Dive Brief:
- The rapid expansion in solar energy is leading to an equally-sharp decline in costs across the sector, and could mean energy from the sun is poised to become cheaper than coal in some areas around the world.
- According to Bloomberg New Energy Finance, utility-scale solar costs could decline by 36% between now and 2025, and in some parts of the world contracts are being signed for just a few cents per KWh.
- The declining costs come as production of panels and inverters is ramping up; a report prepared by the Solar Energy Industries Association (SEIA) and GTM Research found the solar industry was on pace to add 14.5 GW of capacity in 2016 year, a 94% increase over the 7.5 GW installed the year before.
Dive Insight:
The falling price of solar panels and other components in the clean energy supply chain is having a compounding impact on the industry. According to Bloomberg, every time capacity doubles, the price declines by about a fifth. That's put solar energy on pace to surpass the economics of coal, not too far down the line.
According to BNEF, within a decade the average cost of a 1 MW ground-mounted solar array will decline from $1.14/watt to just 73 cents/watt. Combined with energy auctions around the world that returned startlingly cheap prices this year—less than 3 cents per kWh in Chile, for example—it means solar energy could be cheaper than coal in some regions.
Bloomberh reports the global cost of coal power is about $0.06/KWh.
In the United States, the cost of non-residential solar installations dropped 8.3% to $1.88/watt in the first half of 2016. Residential installations dropped 8.8%, to $3.00/watt.
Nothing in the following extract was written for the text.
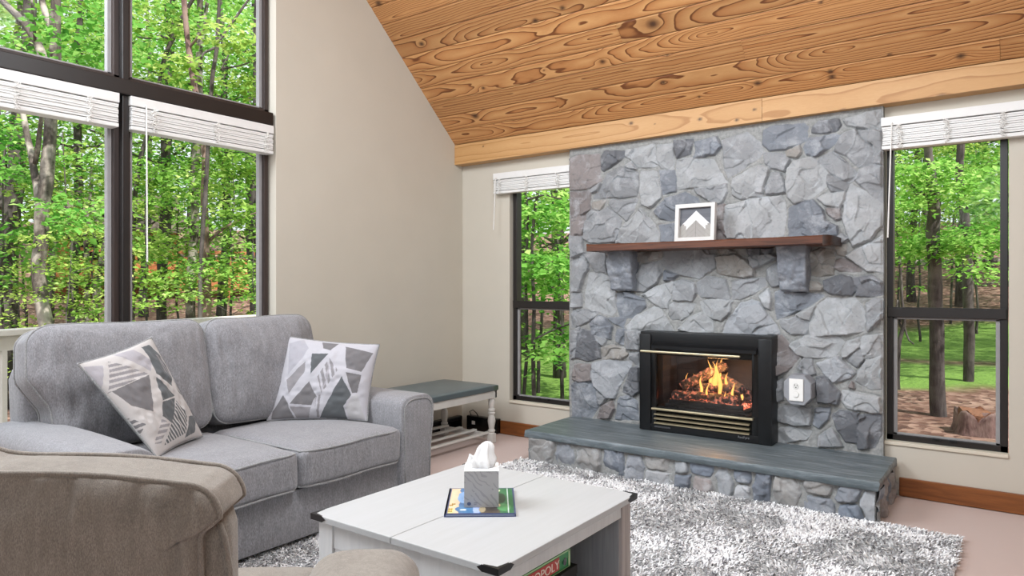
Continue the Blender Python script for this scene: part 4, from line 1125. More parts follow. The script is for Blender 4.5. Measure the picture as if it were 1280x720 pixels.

According to another report from the U.S. Department of Energy’s Lawrence Berkeley National Laboratory, the total cost of a new utility-scale project fell more than 50% from 2007 to 2014.
According to SEIA and GTM's research, price declines could reach a price target of $1.00/watt by 2020. In the first quarter of 2016, solar developers installed 1,665 MW of solar PV nationwide, adding more new capacity in the United States than coal, natural gas and nuclear combined.